▸ Exercise task
Write out the material exactly, with the pictures left out.
───
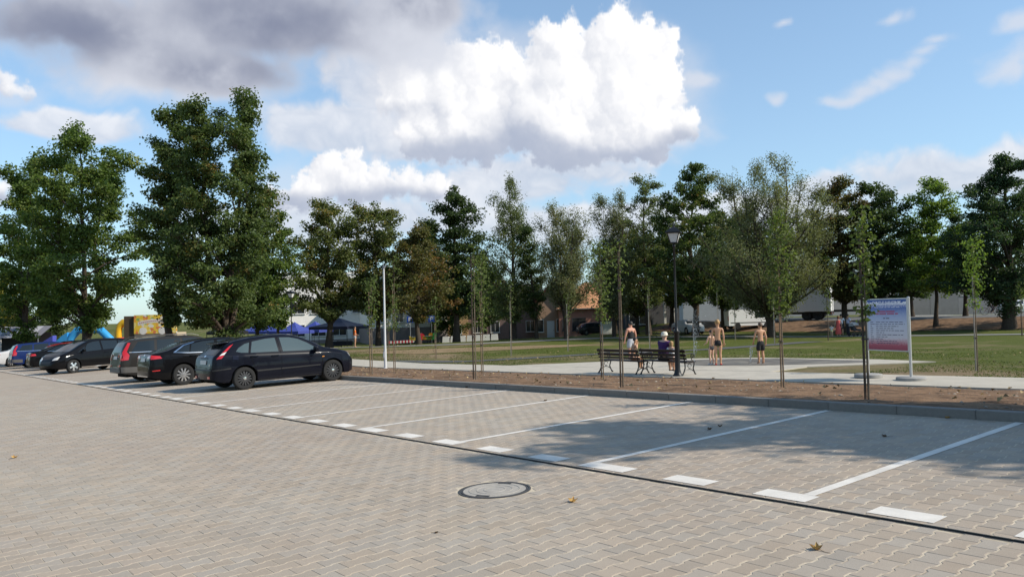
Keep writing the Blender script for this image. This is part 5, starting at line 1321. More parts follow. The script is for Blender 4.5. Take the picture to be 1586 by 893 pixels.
M_slat = pmat('dark_stained_wood', (0.030, 0.020, 0.015), 0.5, var=0.2, vscale=6)
def bench(x, y, L_, rz, label):
    root = empty('park_bench', (x, y, ground(x, y) + 0.03), rz); tag(root, label, 'bench', 'park benches')
    for i in range(5):
        mb = MB(); mb.box((0, 0.08 + i * 0.093, 0.45 - 0.012 * (i == 0)), (L_, 0.082, 0.034), bev=0.008); mb.build('seat_slat', M_slat, root)
    for z, yy in ((0.55, 0.02), (0.66, -0.015), (0.79, -0.055)):
        mb = MB(); mb.box((0, yy, z), (L_, 0.034, 0.095 if z > 0.6 else 0.06), rot=(R(-16) * -1, 0, 0), bev=0.008); mb.build('back_slat', M_slat, root)
    for sx in (-1, 1):
        xx = sx * (L_ / 2 - 0.10); mb = MB()
        # rear leg and back upright, front leg, under-seat rail, scrolls, armrest
        mb.tube([(xx, -0.10, 0.0), (xx, -0.02, 0.10), (xx, 0.06, 0.25), (xx, 0.05, 0.42), (xx, 0.01, 0.58), (xx, -0.075, 0.86)], [0.03, 0.022, 0.02, 0.022, 0.02, 0.016], 6)
        mb.tube([(xx, 0.60, 0.0), (xx, 0.53, 0.08), (xx, 0.46, 0.22), (xx, 0.52, 0.36), (xx, 0.50, 0.43)], [0.03, 0.022, 0.02, 0.022, 0.02], 6)
        mb.tube([(xx, 0.03, 0.425), (xx, 0.28, 0.415), (xx, 0.50, 0.43)], 0.02, 6)
        mb.tube([(xx, 0.02, 0.13), (xx, 0.13, 0.19), (xx, 0.26, 0.21), (xx, 0.38, 0.19), (xx, 0.49, 0.13)], 0.014, 6)
        sc = [(xx, 0.28 + 0.09 * math.cos(a), 0.31 + 0.07 * math.sin(a)) for a in np.linspace(0, 5.4, 12)]; mb.tube(sc, 0.011, 5)
        mb.tube([(xx, -0.03, 0.68), (xx, 0.12, 0.70), (xx, 0.30, 0.71), (xx, 0.46, 0.69), (xx, 0.53, 0.63), (xx, 0.51, 0.56), (xx, 0.45, 0.56), (xx, 0.44, 0.61)], 0.018, 6)
        mb.tube([(xx, 0.40, 0.70), (xx, 0.36, 0.60), (xx, 0.40, 0.50), (xx, 0.48, 0.44)], 0.014, 6)
        mb.lathe([(0.035, 0.0), (0.035, 0.02), (0.015, 0.03)], 8, c=(xx, -0.10, 0)); mb.lathe([(0.035, 0.0), (0.035, 0.02), (0.015, 0.03)], 8, c=(xx, 0.60, 0))
        mb.build('cast_iron_side', M_castblack, root, True)
    return root
BY = 20.02
bench(-18.86, BY, 1.93, 0.0, 'dark wooden slatted park bench with the bare-backed boy, left of two')
bench(-16.90, BY, 1.93, 0.0, 'dark wooden slatted park bench beside the lamp post, right of two')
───
▸ Task answer
Keep writing the Blender script for this image. This is part 5, starting at line 1321. More parts follow. The script is for Blender 4.5. Take the picture to be 1586 by 893 pixels.
M_slat = pmat('dark_stained_wood', (0.030, 0.020, 0.015), 0.5, var=0.2, vscale=6)
def bench(x, y, L_, rz, label):
    root = empty('park_bench', (x, y, ground(x, y) + 0.03), rz); tag(root, label, 'bench', 'park benches')
    for i in range(5):
        mb = MB(); mb.box((0, 0.08 + i * 0.093, 0.45 - 0.012 * (i == 0)), (L_, 0.082, 0.034), bev=0.008); mb.build('seat_slat', M_slat, root)
    for z, yy in ((0.55, 0.02), (0.66, -0.015), (0.79, -0.055)):
        mb = MB(); mb.box((0, yy, z), (L_, 0.034, 0.095 if z > 0.6 else 0.06), rot=(R(-16) * -1, 0, 0), bev=0.008); mb.build('back_slat', M_slat, root)
    for sx in (-1, 1):
        xx = sx * (L_ / 2 - 0.10); mb = MB()
        # rear leg and back upright, front leg, under-seat rail, scrolls, armrest
        mb.tube([(xx, -0.10, 0.0), (xx, -0.02, 0.10), (xx, 0.06, 0.25), (xx, 0.05, 0.42), (xx, 0.01, 0.58), (xx, -0.075, 0.86)], [0.03, 0.022, 0.02, 0.022, 0.02, 0.016], 6)
        mb.tube([(xx, 0.60, 0.0), (xx, 0.53, 0.08), (xx, 0.46, 0.22), (xx, 0.52, 0.36), (xx, 0.50, 0.43)], [0.03, 0.022, 0.02, 0.022, 0.02], 6)
        mb.tube([(xx, 0.03, 0.425), (xx, 0.28, 0.415), (xx, 0.50, 0.43)], 0.02, 6)
        mb.tube([(xx, 0.02, 0.13), (xx, 0.13, 0.19), (xx, 0.26, 0.21), (xx, 0.38, 0.19), (xx, 0.49, 0.13)], 0.014, 6)
        sc = [(xx, 0.28 + 0.09 * math.cos(a), 0.31 + 0.07 * math.sin(a)) for a in np.linspace(0, 5.4, 12)]; mb.tube(sc, 0.011, 5)
        mb.tube([(xx, -0.03, 0.68), (xx, 0.12, 0.70), (xx, 0.30, 0.71), (xx, 0.46, 0.69), (xx, 0.53, 0.63), (xx, 0.51, 0.56), (xx, 0.45, 0.56), (xx, 0.44, 0.61)], 0.018, 6)
        mb.tube([(xx, 0.40, 0.70), (xx, 0.36, 0.60), (xx, 0.40, 0.50), (xx, 0.48, 0.44)], 0.014, 6)
        mb.lathe([(0.035, 0.0), (0.035, 0.02), (0.015, 0.03)], 8, c=(xx, -0.10, 0)); mb.lathe([(0.035, 0.0), (0.035, 0.02), (0.015, 0.03)], 8, c=(xx, 0.60, 0))
        mb.build('cast_iron_side', M_castblack, root, True)
    return root
BY = 20.02
bench(-18.86, BY, 1.93, 0.0, 'dark wooden slatted park bench with the bare-backed boy, left of two')
bench(-16.90, BY, 1.93, 0.0, 'dark wooden slatted park bench beside the lamp post, right of two')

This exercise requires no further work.